Fra i punti critici c’è anche il progetto di segnalare annata e vitigno sulle etichette dei vini senza indicazione geografica. In poche parole, anche su quelle dei vini da tavola, che vengono prodotti con regole meno rigide rispetto a quelle previste per le altre categorie. La novità metterebbe in crisi la classificazione in voga in Italia che prevede, a metà strada tra i Doc e i vini da tavola, i cosiddetti “Igt”, una sigla che sta per “Indicazione geografica tipica”. Già oggi vi rientra un po’ di tutto, dalle bottiglie da centinaia di euro dei cosiddetti “Supertuscan”, a quelle a poco prezzo. “Specificando vitigno e anno di vendemmia, i vini da tavola sembrerebbero simili agli Igt, senza però rispondere alle stesse regole. Si vanificherebbe così la qualità dei veri igt e dei Doc”, sostiene Adriano Orsi. Si dice invece d’accordo Angelo Gaja; “I vini da tavola sono stati penalizzati nel confronto con quelli stranieri, che possono indicate anno e varietà sull’etichetta. La nuova soluzione permetterebbe di dare maggiore appeal a quel 25-30 per cento di prodotto italiano che da sempre alimenta l’eccesso di produzione”.
Arrivare a un accordo sarà dunque complesso. Il problema è capire se, alla fine, la riforma sarà efficace per il futuro del vino italiano. E se gli obiettivi prospettati dall’Ue faranno aumentare la competitività contro produzioni extra-europee in costante aumento. Nonostante le difficoltà, nel 2006 l’Italia si è confermata davanti alla Francia la nazione che esporta di più, circa 18 milioni di ettolitri. Il boom è soprattutto negli Stati Uniti, dove le esportazioni italiane sono cresciute del 18 per cento rispetto all’anno precedente. Questi risultati sono stati ottenuti a dispetto della presenza, nei Paesi emergenti. di veri e propri colossi, forti di una maggior capacità di effettuare investimenti su larga scala e di offrire al mercato vini ad hoc, secondo le indicazioni che giungono dagli uffici marketing. Per fate un esempio, l’ultima indagine sul settore effettuata da R&S, l’ufficio studi di Mediobanca, ha evidenziato come la somma dei ricavi delle prime cinque società vinicole italiane, pari a circa un miliardo, equivalga ad appena un quarto del fatturato del gruppo americano Constellation Brands, leader mondiale con 3,9 miliardi di euro.

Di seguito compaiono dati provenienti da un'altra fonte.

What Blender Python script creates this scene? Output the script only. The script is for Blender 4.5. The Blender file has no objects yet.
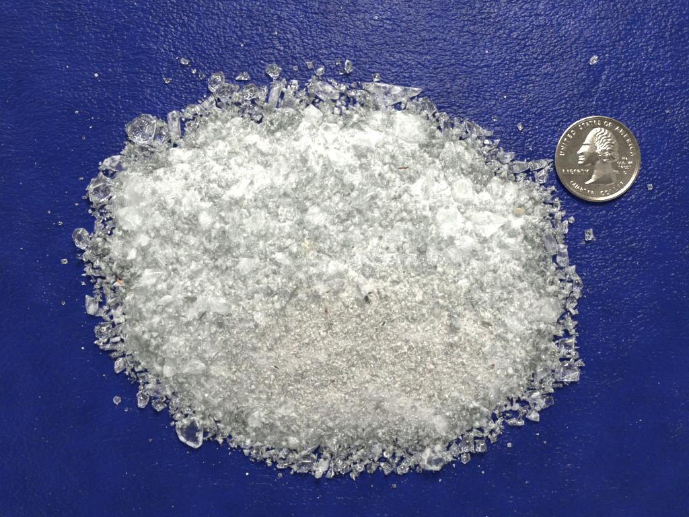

Pur considerato questo handicap, i numeri del mercato mostrano che il potenziale del vino “made in Italy” resta intatto. E che, forse, è arrivato il momento di investire maggiormente su quel patrimonio di varietà tipiche che finora non è stato sufficientemente valorizzato. Spiega Piero Antinori: “Ci sono vitigni autoctoni o di lunga tradizione con un potenziale che finora non si è saputo sfruttate per intero. Penso al Nebbiolo e al Sangiovese, al Negroamaro e al Nero d’Avola, che potrebbero veder valorizzata la loro identità italiana”.